Pine and Cedar tree

Note the similarity between pine (left) and cedar trees. The Christmas tree permit is only for cedar trees less than 10-feet tall with stumps less than 4-inches tall.

Free cedar Christmas tree permits and information including maps and cutting guidelines will be available Nov. 27-Dec. 24 on the Land Between the Lakes National Recreation Area website: www.landbetweenthelakes.us/reservations. Permits can only be obtained online this year.

A permit entitles a family to cut one cedar tree between Nov. 27 and Dec. 24. Cedar trees may be cut anywhere in Land Between the Lakes except:

  • Within sight of U.S. Highway 68/Ky. Route 80
  • Woodlands Trace National Scenic Byway
  • Cemeteries
  • Nature Watch Areas
  • Campgrounds
  • Facilities, including the Elk & Bison Prairie
  • Other mowed areas

“Taking the family out into the woods to look for the perfect Christmas tree is a great holiday tradition. Check along roadsides or within old forest openings to find your tree,” suggested Yvonne Antes, silviculturist at Land Between the Lakes. “The cedar tree program also helps Land Between the Lakes maintain open lands and promote diverse wildlife habitat.”

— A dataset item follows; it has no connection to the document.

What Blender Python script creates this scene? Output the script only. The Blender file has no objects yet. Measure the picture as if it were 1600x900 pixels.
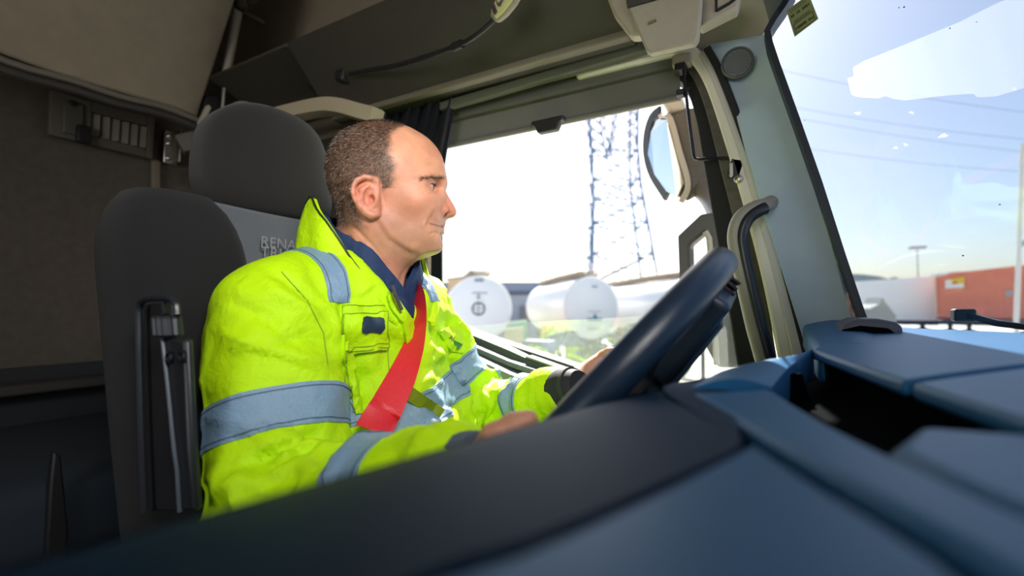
import bpy, bmesh, math, random
import numpy as np
from mathutils import Vector, Matrix, Euler
from mathutils.bvhtree import BVHTree

# ------------------------------------------------------------------ camera
R = math.radians
sc = bpy.context.scene
COL = sc.collection
F = 721.0
CAM_ROT = Euler((R(90 + 2.38), 0, R(29)), 'XYZ')
CAM_M = CAM_ROT.to_matrix()
cam_d = bpy.data.cameras.new('camera')
cam_d.sensor_width = 36.0
cam_d.lens = F / 1600 * 36
cam_d.clip_start = 0.01
cam_d.clip_end = 2000
cam_d.dof.use_dof = True
cam_d.dof.focus_distance = 0.74
cam_d.dof.aperture_fstop = 2.5
cam = bpy.data.objects.new('camera', cam_d)
cam.rotation_euler = CAM_ROT
COL.objects.link(cam)
sc.camera = cam

# ------------------------------------------------------------------ sky, sun, exposure
SUN_AZ, SUN_EL = R(18), R(42)      # azimuth from the truck's left (+Y) towards its rear (-X)
SUNV = Vector((-math.sin(SUN_AZ) * math.cos(SUN_EL), math.cos(SUN_AZ) * math.cos(SUN_EL), math.sin(SUN_EL)))
w = bpy.data.worlds.new('world')
sc.world = w
w.use_nodes = True
nt = w.node_tree
nt.nodes.clear()
wo = nt.nodes.new('ShaderNodeOutputWorld')
bg = nt.nodes.new('ShaderNodeBackground')
sky = nt.nodes.new('ShaderNodeTexSky')
sky.sky_type = 'NISHITA'
sky.sun_disc = False
sky.sun_elevation = SUN_EL
sky.sun_rotation = math.atan2(SUNV.x, SUNV.y)
sky.altitude = 50
sky.air_density = 1.0
sky.dust_density = 2.0
sky.ozone_density = 1.5
bg.inputs['Strength'].default_value = 0.145
nt.links.new(sky.outputs[0], bg.inputs['Color'])
nt.links.new(bg.outputs[0], wo.inputs['Surface'])
sl = bpy.data.lights.new('sun', 'SUN')
sl.energy = 12.0
sl.angle = R(0.6)
sl.color = (1.0, 0.95, 0.86)
so = bpy.data.objects.new('sun', sl)
so.rotation_euler = SUNV.to_track_quat('Z', 'Y').to_euler()
so.location = (0, 30, 30)
COL.objects.link(so)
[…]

Trees must be cedar, less than 10 feet tall, and stumps must be less than 4 inches tall. Chain saws may be used. Use of trucks, winches, tractors, or other heavy equipment is prohibited. Cutting rules and regulations can be found on the reservations page.

Whether families cut or purchase a tree, they should follow these safety guidelines for choosing and using a cut tree in their home this Christmas:

Choose a fresh tree. If needles fall off easily, the tree is dry and can easily catch on fire.

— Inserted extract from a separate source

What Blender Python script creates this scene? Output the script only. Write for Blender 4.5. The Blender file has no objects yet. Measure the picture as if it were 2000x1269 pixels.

When setting up your tree, cut the base off two inches above the original cut to help the tree absorb more water.

Place the tree in a stable, tip-proof container and water it daily.

Place the tree away from heat sources such as heating vents, wood stoves, or open flames.

Be sure decorative lights are UL approved and in good condition. Never leave tree lights on while asleep or away from home. LED lights are a great way to save energy.

Discard the tree when it begins to show signs of drying, such as brown or yellow coloration, or excessive needle dropping.